Task requirements |
The listing below begins with the first line you should copy; stop after the line containing "sconce(2.433, 'brass wall", and drop every picture.

## begin

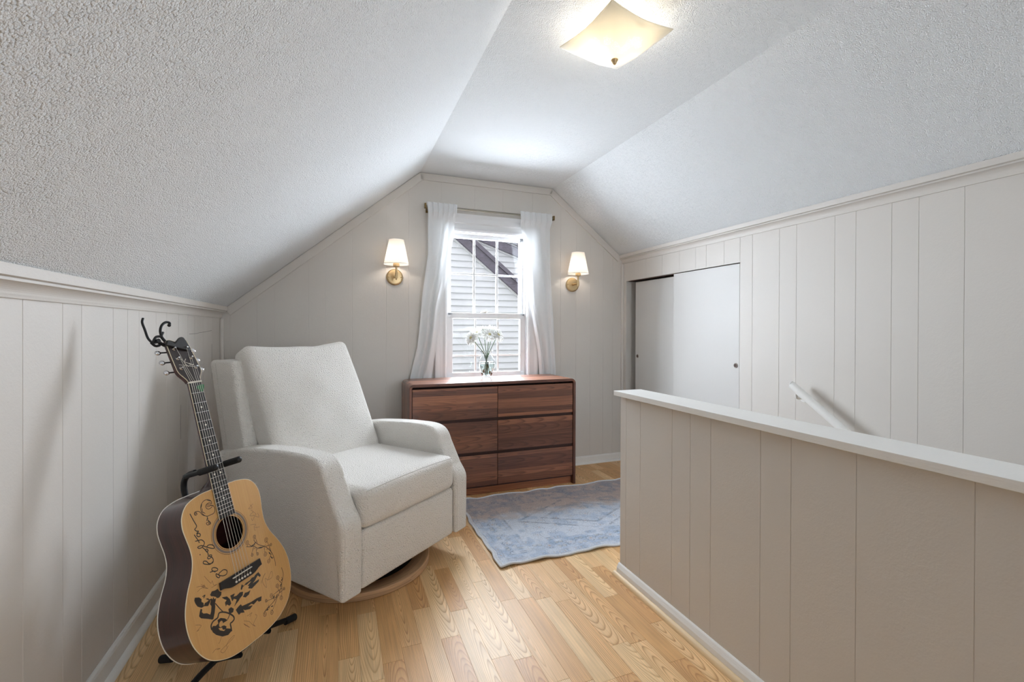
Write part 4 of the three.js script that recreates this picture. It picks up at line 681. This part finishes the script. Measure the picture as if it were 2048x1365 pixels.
// ------------------------------------------------------------------ wall lamps
function sconce(x, label) {
  const t = thing('wall_sconce', label, 'wall lamp', [x, 1.45, 0.001]);
  obj('backplate', lathe([[0, 0.016], [0.044, 0.016], [0.052, 0.012], [0.0565, 0.006], [0.0565, 0], [0, 0]].reverse(), 48).rotateX(Math.PI / 2), M.brass, t);
  for (const s of [-1, 1]) obj('screw', new THREE.SphereGeometry(0.0052, 14, 10).scale(1, 1, 0.8).translate(s * 0.043, 0, 0.017), M.brass, t);
  obj('arm', [rod([0, 0, 0.012], [0, 0, 0.098], 0.0058, 14), lathe([[0, 0], [0.0095, 0], [0.0095, 0.006], [0.006, 0.012], [0, 0.012]], 18).rotateX(Math.PI / 2).translate(0, 0, 0.016)], M.brass, t);
  obj('stem', [rod([0, -0.012, 0.098], [0, 0.064, 0.098], 0.0068, 14), rod([0, -0.016, 0.098], [0, 0.018, 0.098], 0.0098, 16), new THREE.SphereGeometry(0.006, 14, 10).translate(0, -0.022, 0.098)], M.brass, t);
  obj('socket_cup', lathe([[0, 0.06], [0.019, 0.06], [0.021, 0.063], [0.021, 0.082], [0.017, 0.085], [0, 0.085]], 28).translate(0, 0, 0.098), M.brass, t);
  const sh = obj('lamp_shade', lathe([[0.082, 0.078], [0.0665, 0.155], [0.049, 0.243]], 56).translate(0, 0, 0.098), M.shade, t);
  obj('shade_trim', [new THREE.TorusGeometry(0.0822, 0.0016, 8, 56).rotateX(Math.PI / 2).translate(0, 0.078, 0.098), new THREE.TorusGeometry(0.0492, 0.0016, 8, 56).rotateX(Math.PI / 2).translate(0, 0.243, 0.098)], M.linen, sh);
  obj('shade_spider', [rod([-0.049, 0.236, 0.098], [0.049, 0.236, 0.098], 0.0013, 6), rod([0, 0.236, 0.049], [0, 0.236, 0.147], 0.0013, 6)], M.brass, sh);
  obj('light_bulb', new THREE.SphereGeometry(0.022, 20, 14).scale(1, 1.35, 1).translate(0, 0.125, 0.098), std({ color: 0xffffff, emissive: C(255, 238, 220), emissiveIntensity: 1.5 }), t);
  const l = new THREE.PointLight(C(255, 242, 228), 1, 0, 2); l.intensity = SCONCE; l.position.set(0, 0.13, 0.098); l.castShadow = true; l.shadow.radius = 1; t.add(l);
}
sconce(1.043, 'brass wall sconce with a white tapered shade, left of the window above the recliner');
sconce(2.433, 'brass wall sconce with a white tapered shade, right of the window towards the closet');

// ------------------------------------------------------------------ ceiling lamp
{
  const t = thing('ceiling_lamp', 'square bent frosted glass ceiling lamp with etched scrolls and a brass finial', 'ceiling lamp', [1.612, HC, 1.84]);
  // direction of the glass: one corner points to the window
  const a0 = -0.16, n = 30, pos = [], uv = [], idx = [], R = 0.143;
  const P = (i, j, off) => { const s = i / n * 2 - 1, q = j / n * 2 - 1, k = 1 - 0.045 * (1 - Math.abs(s * q)) * Math.max(Math.abs(s), Math.abs(q)); const X = s * R * k, Z = q * R * k; return [X * Math.cos(a0) - Z * Math.sin(a0), -0.126 + 0.076 * (0.86 * (1 - (1 - s * s) * (1 - q * q)) + 0.14 * s * s * q * q) + off, X * Math.sin(a0) + Z * Math.cos(a0)]; };
  for (const off of [0, 0.004]) for (let j = 0; j <= n; j++) for (let i = 0; i <= n; i++) { pos.push(...P(i, j, off)); uv.push(i / n, j / n); }
  const K = (n + 1) * (n + 1), tri = (a, b, c) => idx.push(a, b, c);
  for (let j = 0; j < n; j++) for (let i = 0; i < n; i++) { const a = j * (n + 1) + i, b = a + 1, c = a + n + 1, d = c + 1; tri(a, b, c); tri(b, d, c); tri(K + a, K + c, K + b); tri(K + b, K + c, K + d); }
  for (let i = 0; i < n; i++) for (const [a, b] of [[i + 1, i], [K - 1 - i - 1, K - 1 - i], [i * (n + 1), (i + 1) * (n + 1)], [(i + 2) * (n + 1) - 1, (i + 1) * (n + 1) - 1]]) { tri(a, b, K + b); tri(a, K + b, K + a); }
  const g = new THREE.BufferGeometry(); g.setAttribute('position', new THREE.Float32BufferAttribute(pos, 3)); g.setAttribute('uv', new THREE.Float32BufferAttribute(uv, 2)); g.setIndex(idx); g.computeVertexNormals();
  const cv = document.createElement('canvas'); cv.width = cv.height = 512; const c = cv.getContext('2d'); c.fillStyle = '#f6f1e4'; c.fillRect(0, 0, 512, 512);
  c.strokeStyle = '#fffdf4'; c.fillStyle = '#fffdf4'; c.lineCap = 'round';
  for (let k = 0; k < 4; k++) { c.save(); c.translate(256, 256); c.rotate(k * Math.PI / 2); for (let m = 0; m < 9; m++) { const x = rr(-90, 90), y = rr(80, 180); c.lineWidth = rr(2, 4); c.beginPath(); for (let q = 0; q < 30; q++) { const an = q * 0.45 + m, r = (26 - q * 0.8); c.lineTo(x + r * Math.cos(an), y + r * Math.sin(an)); } c.stroke(); for (let l = 0; l < 9; l++) { c.beginPath(); c.ellipse(x + rr(-30, 30), y + rr(-26, 26), rr(3, 8), rr(2, 4), rr(0, 3), 0, 7); c.fill(); } } c.restore(); }
  const gm = new THREE.CanvasTexture(cv); gm.colorSpace = THREE.SRGBColorSpace;
  obj('glass_shade', g, phys({ map: gm, roughness: 0.75, transmission: 0.5, thickness: 0, side: THREE.DoubleSide }), t);
  obj('ceiling_pan', [box(0.14, 0.014, 0.14, 0, -0.007, 0).rotateY(-a0)], M.white, t);
  obj('stem', rod([0, -0.02, 0], [0, -0.135, 0], 0.004, 10), M.brass, t);
  obj('finial', lathe([[0, -0.1445], [0.004, -0.144], [0.0062, -0.1405], [0.0055, -0.138], [0.0085, -0.1365], [0.0092, -0.132], [0.0125, -0.129], [0.0125, -0.1262], [0, -0.126]], 24), M.brass, t);
  for (const s of [-1, 1]) {
    const bx = s * 0.055 * Math.cos(a0 + 0.78), bz = s * 0.055 * Math.sin(a0 + 0.78);
    obj('light_bulb', new THREE.SphereGeometry(0.026, 20, 14).translate(bx, -0.062, bz), std({ color: 0xffffff, emissive: C(255, 243, 226), emissiveIntensity: 1.5 }), t);
    obj('socket', rod([bx, -0.012, bz], [bx, -0.042, bz], 0.014, 16), M.white, t);
    const l = new THREE.PointLight(C(255, 246, 234), CEILING_LAMP / 2, 0, 2); l.position.set(bx, -0.062, bz); l.castShadow = true; t.add(l);
  }
}

// ------------------------------------------------------------------ vase and flowers on the dresser
const VX = 1.652, VZ = 0.2, VY = 0.7455;
{
  const t = thing('glass_vase', 'clear glass vase of water on the dresser', 'vase', [VX, VY, VZ]);
  const outer = [[0, 0], [0.031, 0], [0.034, 0.003], [0.031, 0.01], [0.036, 0.022], [0.052, 0.055], [0.0605, 0.09], [0.058, 0.12], [0.045, 0.148], [0.037, 0.165], [0.038, 0.178], [0.0475, 0.196]];
  const inner = [[0.0445, 0.196], [0.0355, 0.178], [0.0345, 0.165], [0.042, 0.148], [0.0545, 0.12], [0.057, 0.09], [0.0485, 0.056], [0.032, 0.024], [0, 0.02]];
  const g = lathe([...outer, ...inner], 64), p = g.attributes.position; // swirled ribs
  for (let i = 0; i < p.count; i++) { const x = p.getX(i), y = p.getY(i), z = p.getZ(i), r = Math.hypot(x, z), a = Math.atan2(z, x), k = 1 + 0.02 * Math.sin(a * 12 + y * 26) * clamp(y / 0.03, 0, 1) * clamp((0.2 - y) / 0.04, 0, 1); if (r > 1e-6) p.setXYZ(i, x * k, y, z * k); }
  g.computeVertexNormals(); obj('vase_glass', g, M.crystal, t);
  obj('water', lathe([[0, 0.021], [0.031, 0.0245], [0.0478, 0.0565], [0.0562, 0.09], [0.0535, 0.118], [0, 0.118]], 48), phys({ color: C(226, 240, 236), roughness: 0, transmission: 1, thickness: 0.08, ior: 1.33 }), t);
}
{
  const petalMat = phys({ color: C(246, 246, 242), roughness: 0.8, transmission: 0.15, thickness: 0, side: THREE.DoubleSide }), stemMat = std({ color: C(72, 96, 60), roughness: 0.6 }), eyeMat = std({ color: C(196, 188, 140), roughness: 0.9 }), sepal = std({ color: C(96, 118, 88), roughness: 0.8 });
  function petalGeo(L, w, curl) {
    const pos = [], idx = []; for (let i = 0; i <= 7; i++) for (let j = -1; j <= 1; j++) { const s = i / 7, ww = w * Math.pow(Math.sin(Math.PI * Math.min(0.96, 0.12 + s * 0.82)), 0.7); pos.push(0.008 + s * L, curl * s * s + 0.004 * (j * j) * s - 0.006 * s * s * s, j * ww); }
    for (let i = 0; i < 7; i++) for (let j = 0; j < 2; j++) { const a = i * 3 + j, b = a + 1, c = a + 3, d = c + 1; idx.push(a, b, c, b, d, c); }
    const g = new THREE.BufferGeometry(); g.setAttribute('position', new THREE.Float32BufferAttribute(pos, 3)); g.setIndex(idx); g.computeVertexNormals(); return g;
  }
  const petals = [petalGeo(0.048, 0.0072, -0.006), petalGeo(0.044, 0.007, 0.006), petalGeo(0.032, 0.006, 0.014)];
  const F = [ // head x, y, z from the vase, then the way it looks
    [-0.118, 0.285, 0.02, -0.85, 0.35, 0.35, 'white gerbera drooping at the left edge of the bouquet'],
    [-0.072, 0.322, 0.0, -0.35, 0.9, 0.2, 'white gerbera facing up, second from the left in the bouquet'],
    [-0.012, 0.345, -0.03, 0.0, 0.95, -0.1, 'white gerbera at the back and top of the bouquet'],
    [0.006, 0.308, 0.045, 0.1, 0.75, 0.6, 'white gerbera at the front centre of the bouquet'],
    [0.052, 0.342, -0.01, 0.25, 0.9, 0.1, 'white gerbera at the upper right of the bouquet'],
    [0.074, 0.306, 0.03, 0.6, 0.6, 0.45, 'white gerbera at the right edge of the bouquet']];
  F.forEach(([x, y, z, nx, ny, nz, label], k) => {
    const t = thing('gerbera_flower', label, 'flower', [VX, VY, VZ], 0, 'white gerberas in the glass vase');
    const n = V(nx - 0.08, ny, nz + 0.25).normalize(), foot = V(-x * 0.22, 0.03, -z * 0.3 + 0.012 * Math.sin(k * 2)), lip = V(x * 0.2, 0.175, z * 0.2), head = V(x, y, z);
    obj('stem', tube([foot, lip.clone().lerp(foot, 0.45).add(V(0.004 * Math.sin(k), 0, 0)), lip, head.clone().lerp(lip, 0.35).addScaledVector(n, -0.006), head.clone().addScaledVector(n, -0.006)], 0.0026, 30, 7), stemMat, t);
    const b = new THREE.Group(); b.name = 'flower_head'; b.position.copy(head); b.quaternion.setFromUnitVectors(V(0, 1, 0), n); b.rotateY(k * 1.1); t.add(b);
    for (const [ri, count, lift, gi] of [[0, 22, 0, 0], [1, 18, 0.003, 1], [2, 12, 0.006, 2]]) for (let i = 0; i < count; i++) { const m = obj('petal', petals[gi], petalMat, b), a = i / count * Math.PI * 2 + ri * 0.15 + rr(-0.06, 0.06); m.position.y = lift; m.rotation.set(0, a, rr(-0.2, 0.08), 'YXZ'); }
    obj('flower_eye', new THREE.SphereGeometry(0.0115, 16, 8, 0, Math.PI * 2, 0, Math.PI / 2).scale(1, 0.6, 1).translate(0, 0.004, 0), eyeMat, b);
    obj('calyx', lathe([[0, -0.010], [0.006, -0.008], [0.0115, 0.001], [0, 0.002]], 16), sepal, b);
  });
}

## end

Result of the exercise |
Write part 4 of the three.js script that recreates this picture. It picks up at line 681. This part finishes the script. Measure the picture as if it were 2048x1365 pixels.
// ------------------------------------------------------------------ wall lamps
function sconce(x, label) {
  const t = thing('wall_sconce', label, 'wall lamp', [x, 1.45, 0.001]);
  obj('backplate', lathe([[0, 0.016], [0.044, 0.016], [0.052, 0.012], [0.0565, 0.006], [0.0565, 0], [0, 0]].reverse(), 48).rotateX(Math.PI / 2), M.brass, t);
  for (const s of [-1, 1]) obj('screw', new THREE.SphereGeometry(0.0052, 14, 10).scale(1, 1, 0.8).translate(s * 0.043, 0, 0.017), M.brass, t);
  obj('arm', [rod([0, 0, 0.012], [0, 0, 0.098], 0.0058, 14), lathe([[0, 0], [0.0095, 0], [0.0095, 0.006], [0.006, 0.012], [0, 0.012]], 18).rotateX(Math.PI / 2).translate(0, 0, 0.016)], M.brass, t);
  obj('stem', [rod([0, -0.012, 0.098], [0, 0.064, 0.098], 0.0068, 14), rod([0, -0.016, 0.098], [0, 0.018, 0.098], 0.0098, 16), new THREE.SphereGeometry(0.006, 14, 10).translate(0, -0.022, 0.098)], M.brass, t);
  obj('socket_cup', lathe([[0, 0.06], [0.019, 0.06], [0.021, 0.063], [0.021, 0.082], [0.017, 0.085], [0, 0.085]], 28).translate(0, 0, 0.098), M.brass, t);
  const sh = obj('lamp_shade', lathe([[0.082, 0.078], [0.0665, 0.155], [0.049, 0.243]], 56).translate(0, 0, 0.098), M.shade, t);
  obj('shade_trim', [new THREE.TorusGeometry(0.0822, 0.0016, 8, 56).rotateX(Math.PI / 2).translate(0, 0.078, 0.098), new THREE.TorusGeometry(0.0492, 0.0016, 8, 56).rotateX(Math.PI / 2).translate(0, 0.243, 0.098)], M.linen, sh);
  obj('shade_spider', [rod([-0.049, 0.236, 0.098], [0.049, 0.236, 0.098], 0.0013, 6), rod([0, 0.236, 0.049], [0, 0.236, 0.147], 0.0013, 6)], M.brass, sh);
  obj('light_bulb', new THREE.SphereGeometry(0.022, 20, 14).scale(1, 1.35, 1).translate(0, 0.125, 0.098), std({ color: 0xffffff, emissive: C(255, 238, 220), emissiveIntensity: 1.5 }), t);
  const l = new THREE.PointLight(C(255, 242, 228), 1, 0, 2); l.intensity = SCONCE; l.position.set(0, 0.13, 0.098); l.castShadow = true; l.shadow.radius = 1; t.add(l);
}
sconce(1.043, 'brass wall sconce with a white tapered shade, left of the window above the recliner');
sconce(2.433, 'brass wall sconce with a white tapered shade, right of the window towards the closet');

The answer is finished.